Start of Raw data

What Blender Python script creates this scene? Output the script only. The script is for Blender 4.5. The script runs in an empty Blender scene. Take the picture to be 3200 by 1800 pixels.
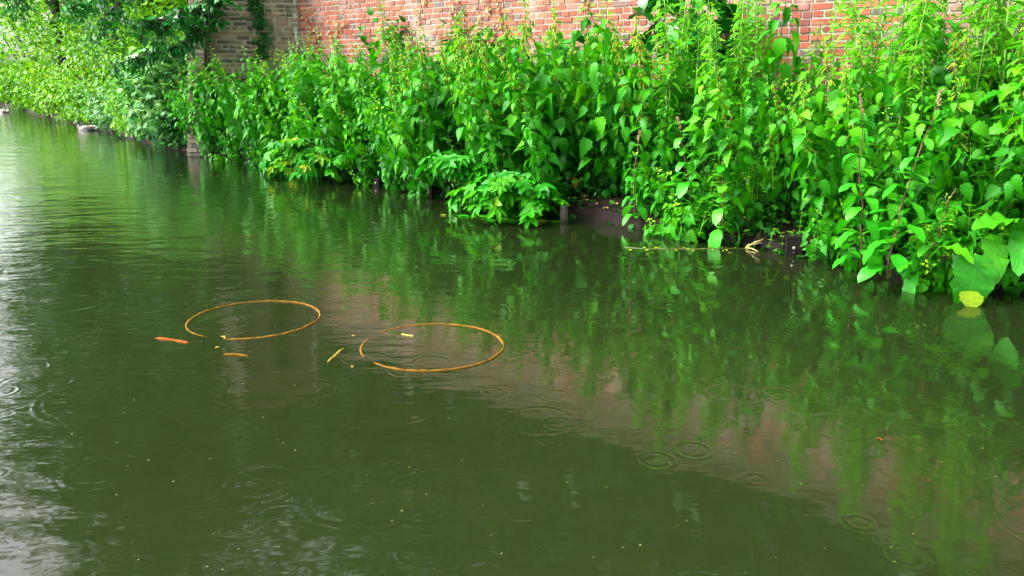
import bpy, math, random
import numpy as np
from mathutils import Vector, Matrix
R = math.radians
random.seed(7); rng = np.random.default_rng(7)
SC = bpy.context.scene
COL = SC.collection

# ---------------------------------------------------------------- camera, sky, sun, exposure
PITCH, ROLL, CAMH, FPX = R(15.0), 0.008, 1.3, 2400.0
cr = np.array([1.0, 0, 0]); cu = np.array([0, math.sin(PITCH), math.cos(PITCH)])
cf = np.array([0, math.cos(PITCH), -math.sin(PITCH)])
r2 = cr*math.cos(ROLL) + cu*math.sin(ROLL); u2 = cu*math.cos(ROLL) - cr*math.sin(ROLL)
cam = bpy.data.cameras.new('camera'); camo = bpy.data.objects.new('camera', cam); COL.objects.link(camo)
camo.matrix_world = Matrix(((r2[0], u2[0], -cf[0], 0), (r2[1], u2[1], -cf[1], 0), (r2[2], u2[2], -cf[2], CAMH), (0, 0, 0, 1)))
cam.sensor_width = 36; cam.lens = 36*FPX/3200; cam.clip_end = 2000; cam.clip_start = 0.05
SC.camera = camo
SUN_EL, SUN_AZ = R(44), R(272)      # direction the light comes from (azimuth clockwise from +Y)
w = bpy.data.worlds.new('World'); SC.world = w; w.use_nodes = True
nt = w.node_tree; nt.nodes.clear()
sky = nt.nodes.new('ShaderNodeTexSky'); sky.sky_type = 'NISHITA'; sky.sun_disc = False
sky.sun_elevation = SUN_EL; sky.sun_rotation = SUN_AZ; sky.air_density = 1.0; sky.dust_density = 6.0; sky.ozone_density = 1.0
bg = nt.nodes.new('ShaderNodeBackground'); bg.inputs[1].default_value = 0.15
wo = nt.nodes.new('ShaderNodeOutputWorld'); hs = nt.nodes.new('ShaderNodeHueSaturation'); hs.inputs['Saturation'].default_value = .3      # cloud cover greys the blue
nt.links.new(sky.outputs[0], hs.inputs['Color']); nt.links.new(hs.outputs[0], bg.inputs[0]); nt.links.new(bg.outputs[0], wo.inputs[0])
sl = bpy.data.lights.new('sun', 'SUN'); sl.energy = 1.5; sl.angle = R(20); sl.color = (1, .97, .9)
so = bpy.data.objects.new('sun', sl); COL.objects.link(so)
sd = Vector((math.sin(SUN_AZ)*math.cos(SUN_EL), math.cos(SUN_AZ)*math.cos(SUN_EL), math.sin(SUN_EL)))
so.rotation_euler = sd.to_track_quat('Z', 'Y').to_euler()
SC.view_settings.view_transform = 'Standard'; SC.view_settings.look = 'None'; SC.view_settings.gamma = 1
SC.view_settings.exposure = 2.3
SC.cycles.max_bounces = 8; SC.cycles.transparent_max_bounces = 8

def at(px, py, Y=None, z=None):
    """world point seen at photo pixel (3200x1800), on the plane y=Y or z=z"""
    d = cf + r2*(px-1600)/FPX - u2*(py-900)/FPX
    t = (Y/d[1]) if Y is not None else ((z-CAMH)/d[2])
    return np.array([0, 0, CAMH]) + d*t

# ---------------------------------------------------------------- object helpers
def tag(o, label=None, cat=None, group=None, kind=None):
    if label: o['label'] = label
    if cat: o['category'] = cat
    if group: o['group'] = group
    if kind: o['kind'] = kind
    return o
def empty(name, loc, rz=0.0, scale=1.0, **k):
    o = bpy.data.objects.new(name, None); COL.objects.link(o); o.location = loc
    o.rotation_euler = (0, 0, rz); o.scale = (scale,)*3; o.empty_display_size = .1
    return tag(o, **k)
def copy_tree(o, parent=None):
    c = o.copy(); COL.objects.link(c); c.parent = parent
    for ch in list(o.children): copy_tree(ch, c)
    return c

class MB:
    def __init__(s): s.v = []; s.f = []; s.t = []; s.uv = []; s.mi = []; s.n = 0
    def add(s, v, f, tint=.5, uv=None, mi=0):
        v = np.asarray(v, float); s.v.append(v)
        for q in f: s.f.append(tuple(i+s.n for i in q))
        s.t += [tint]*len(f); s.mi += [mi]*len(f)
        s.uv.append(np.zeros((len(v), 2)) if uv is None else uv)
        s.n += len(v)
    def tube(s, pts, rad, seg=5, tint=.5, mi=0, cap=True, flat=(1, 1)):
        pts = [np.asarray(p, float) for p in pts]
        if np.isscalar(rad): rad = [rad]*len(pts)
        v = []; a = None
        for i, p in enumerate(pts):
            d = pts[min(i+1, len(pts)-1)]-pts[max(i-1, 0)]; d = d/(np.linalg.norm(d)+1e-9)
            if a is None:
                a = np.cross(d, [0, 0, 1.0])
                if np.linalg.norm(a) < .1: a = np.cross(d, [1.0, 0, 0])
            a = a-d*np.dot(a, d); a /= np.linalg.norm(a)+1e-9; b = np.cross(d, a)
            for k in range(seg):
                th = 2*math.pi*k/seg
                v.append(p+rad[i]*(a*math.cos(th)*flat[0]+b*math.sin(th)*flat[1]))
        f = [(i*seg+k, i*seg+(k+1) % seg, (i+1)*seg+(k+1) % seg, (i+1)*seg+k) for i in range(len(pts)-1) for k in range(seg)]
        if cap: f += [tuple(range(seg))[::-1], tuple((len(pts)-1)*seg+k for k in range(seg))]
        s.add(v, f, tint, None, mi)
    def box(s, c, ax, ay, az, tint=.5, mi=0, bev=0):
        c, ax, ay, az = map(lambda q: np.asarray(q, float), (c, ax, ay, az))
        v = [c+ax*i+ay*j+az*k for k in (-1, 1) for j in (-1, 1) for i in (-1, 1)]
        s.add(v, [(0, 2, 3, 1), (4, 5, 7, 6), (0, 1, 5, 4), (2, 6, 7, 3), (0, 4, 6, 2), (1, 3, 7, 5)], tint, None, mi)
    def leaf(s, T, o, d, up, sc, tint, mi=0, wid=1.0):
        v, f, uv = T
        d = d/(np.linalg.norm(d)+1e-9); side = np.cross(up, d); nl = np.linalg.norm(side)
        if nl < 1e-3: side = np.array([1.0, 0, 0])
        else: side = side/nl
        n = np.cross(d, side)
        vv = o + sc*(np.outer(v[:, 0], d)+np.outer(v[:, 1]*wid, side)+np.outer(v[:, 2], n))
        s.add(vv, f, tint, uv, mi)
    def build(s, name, mats, parent=None, smooth=True):
        me = bpy.data.meshes.new(name)
        V = np.concatenate(s.v) if s.v else np.zeros((0, 3))
        me.from_pydata(V.tolist(), [], s.f)
        if not isinstance(mats, (list, tuple)): mats = [mats]
        for m in mats: me.materials.append(m)
        if len(mats) > 1: me.polygons.foreach_set('material_index', s.mi)
        a = me.attributes.new('tint', 'FLOAT', 'FACE'); a.data.foreach_set('value', np.asarray(s.t, np.float32))
        U = np.concatenate(s.uv); li = np.zeros(len(me.loops), np.int32); me.loops.foreach_get('vertex_index', li)
        ul = me.uv_layers.new(name='UVMap'); ul.data.foreach_set('uv', U[li].astype(np.float32).ravel())
        if smooth: me.polygons.foreach_set('use_smooth', [True]*len(me.polygons))
        me.update()
        o = bpy.data.objects.new(name, me); COL.objects.link(o); o.parent = parent
        return o

# ---------------------------------------------------------------- materials
class NT:
    def __init__(s, m): m.use_nodes = True; s.t = m.node_tree; s.t.nodes.clear()
    def n(s, typ, **k):
        nd = s.t.nodes.new(typ)
        for a, b in k.items():
            if a.startswith('i_'): nd.inputs[int(a[2:])].default_value = b
            else: setattr(nd, a, b)
        return nd
    def l(s, a, b): s.t.links.new(a, b)
    def math(s, op, a, b=None, c=None):
        nd = s.n('ShaderNodeMath', operation=op)
        for i, x in enumerate((a, b, c)):
            if x is None: continue
            if hasattr(x, 'is_output'): s.l(x, nd.inputs[i])
            else: nd.inputs[i].default_value = x
        return nd.outputs[0]
    def ramp(s, fac, stops):
        nd = s.n('ShaderNodeValToRGB'); cr_ = nd.color_ramp
        while len(cr_.elements) < len(stops): cr_.elements.new(.5)
        for e, (p, c) in zip(cr_.elements, stops): e.position = p; e.color = (*c, 1)
        s.l(fac, nd.inputs[0]); return nd.outputs[0]
    def mix(s, fac, a, b, mode='MIX'):
        nd = s.n('ShaderNodeMix', data_type='RGBA', blend_type=mode)
        for i, x in ((0, fac), (6, a), (7, b)):
            if hasattr(x, 'is_output'): s.l(x, nd.inputs[i])
            else: nd.inputs[i].default_value = x if i == 0 else (*x, 1)
        return nd.outputs[2]
    def noise(s, vec, scale, detail=4, rough=.55, out=0):
        nd = s.n('ShaderNodeTexNoise'); nd.inputs['Scale'].default_value = scale
        nd.inputs['Detail'].default_value = detail; nd.inputs['Roughness'].default_value = rough
        if vec is not None: s.l(vec, nd.inputs['Vector'])
        return nd.outputs[out]
    def mapping(s, vec, sc=(1, 1, 1), rot=(0, 0, 0), loc=(0, 0, 0)):
        nd = s.n('ShaderNodeMapping'); nd.inputs['Scale'].default_value = sc; nd.inputs['Rotation'].default_value = rot
        nd.inputs['Location'].default_value = loc; s.l(vec, nd.inputs['Vector']); return nd.outputs[0]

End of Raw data

*Exercise prompt*
Look at the listing and set down only the lines from its start through the line with "COL = SC.collection", word for word and without pictures.

*Solution for this problem*
What Blender Python script creates this scene? Output the script only. The script is for Blender 4.5. The script runs in an empty Blender scene. Take the picture to be 3200 by 1800 pixels.
import bpy, math, random
import numpy as np
from mathutils import Vector, Matrix
R = math.radians
random.seed(7); rng = np.random.default_rng(7)
SC = bpy.context.scene
COL = SC.collection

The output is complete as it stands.